*Task brief*. It is required that the lines from the top of the listing through the line with "S.camera = cam" be reproduced exactly, excluding pictures.

*Supplied material*.

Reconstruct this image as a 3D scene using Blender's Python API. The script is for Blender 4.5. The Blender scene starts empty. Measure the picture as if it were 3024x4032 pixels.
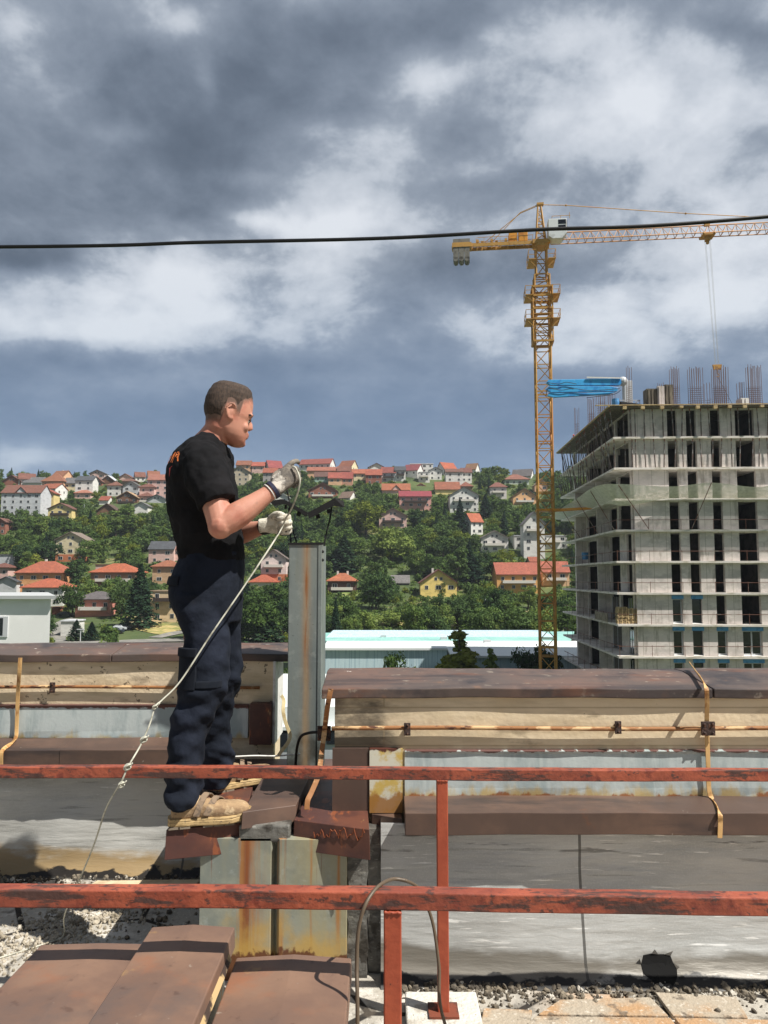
import bpy, bmesh, math, random
import numpy as np
from mathutils import Vector, Matrix, Euler
R = math.radians
PI = math.pi
random.seed(7)
S = bpy.context.scene
COL = S.collection
# ---------------------------------------------------------------- camera
F = 3029.0; PITCH = R(4.8); HC = 1.5
cam_d = bpy.data.cameras.new('camera'); cam = bpy.data.objects.new('camera', cam_d); COL.objects.link(cam)
cam.location = (0, 0, HC); cam.rotation_euler = (R(90) + PITCH, 0, 0)
cam_d.sensor_fit = 'VERTICAL'; cam_d.sensor_height = 36; cam_d.lens = 36 * F / 4032
cam_d.clip_start = 0.05; cam_d.clip_end = 5000
S.camera = cam

def lin(c):
    return tuple((v / 12.92 if v <= .04045 else ((v + .055) / 1.055) ** 2.4) for v in (c[0] / 255, c[1] / 255, c[2] / 255)) + (1,)
def P(px, py, Y):
    "point of the place at depth Y that the photograph shows at px, py"
    xc = (px - 1512) / F; yc = (2016 - py) / F
    d = Vector((xc, math.cos(PITCH) - yc * math.sin(PITCH), math.sin(PITCH) + yc * math.cos(PITCH)))
    s = Y / d.y
    return Vector((d.x * s, Y, HC + d.z * s))
def Zof(py, Y): return P(1512, py, Y).z
def Pz(px, py, z):
    xc = (px - 1512) / F; yc = (2016 - py) / F
    d = Vector((xc, math.cos(PITCH) - yc * math.sin(PITCH), math.sin(PITCH) + yc * math.cos(PITCH)))
    s = (z - HC) / d.z
    return Vector((d.x * s, d.y * s, z))
def pix(p):
    dy = p[1]; dz = p[2] - HC
    zc = dy * math.cos(PITCH) + dz * math.sin(PITCH); yc = -dy * math.sin(PITCH) + dz * math.cos(PITCH)
    return 1512 + F * p[0] / zc, 2016 - F * yc / zc

# ---------------------------------------------------------------- sun, exposure
SUN = Vector((.62, -.33, 1.0)).normalized()
sl = bpy.data.lights.new('sun', 'SUN'); sl.energy = 5.0; sl.angle = R(.53); sl.color = (1, .96, .89)
so = bpy.data.objects.new('sun', sl); COL.objects.link(so); so.location = (10, -10, 30)
so.rotation_euler = (-SUN).to_track_quat('-Z', 'Y').to_euler()
S.view_settings.view_transform = 'Standard'; S.view_settings.look = 'None'; S.view_settings.gamma = 1
S.view_settings.exposure = 0.47
S.render.engine = 'CYCLES'
S.cycles.max_bounces = 6; S.cycles.diffuse_bounces = 3; S.cycles.glossy_bounces = 3; S.cycles.transparent_max_bounces = 8

# ---------------------------------------------------------------- sky: Nishita behind a broken cloud layer
W = bpy.data.worlds.new('World'); S.world = W; W.use_nodes = True
nt = W.node_tree; nt.nodes.clear()
def wn(t, **k):
    n = nt.nodes.new(t)
    for a, b in k.items(): setattr(n, a, b)
    return n
def wm(op, a, b=None, c=None, clamp=False):
    n = wn('ShaderNodeMath', operation=op, use_clamp=clamp)
    for i, v in enumerate((a, b, c)):
        if v is None: continue
        if isinstance(v, (int, float)): n.inputs[i].default_value = v
        else: nt.links.new(v, n.inputs[i])
    return n.outputs[0]
tc = wn('ShaderNodeTexCoord'); sep = wn('ShaderNodeSeparateXYZ'); nt.links.new(tc.outputs['Generated'], sep.inputs[0])
dx, dy, dz = sep.outputs
yy = wm('MAXIMUM', dy, .05)
a0 = wm('DIVIDE', dx, yy); e0 = wm('DIVIDE', dz, yy)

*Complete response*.
Reconstruct this image as a 3D scene using Blender's Python API. The script is for Blender 4.5. The Blender scene starts empty. Measure the picture as if it were 3024x4032 pixels.
import bpy, bmesh, math, random
import numpy as np
from mathutils import Vector, Matrix, Euler
R = math.radians
PI = math.pi
random.seed(7)
S = bpy.context.scene
COL = S.collection
# ---------------------------------------------------------------- camera
F = 3029.0; PITCH = R(4.8); HC = 1.5
cam_d = bpy.data.cameras.new('camera'); cam = bpy.data.objects.new('camera', cam_d); COL.objects.link(cam)
cam.location = (0, 0, HC); cam.rotation_euler = (R(90) + PITCH, 0, 0)
cam_d.sensor_fit = 'VERTICAL'; cam_d.sensor_height = 36; cam_d.lens = 36 * F / 4032
cam_d.clip_start = 0.05; cam_d.clip_end = 5000
S.camera = cam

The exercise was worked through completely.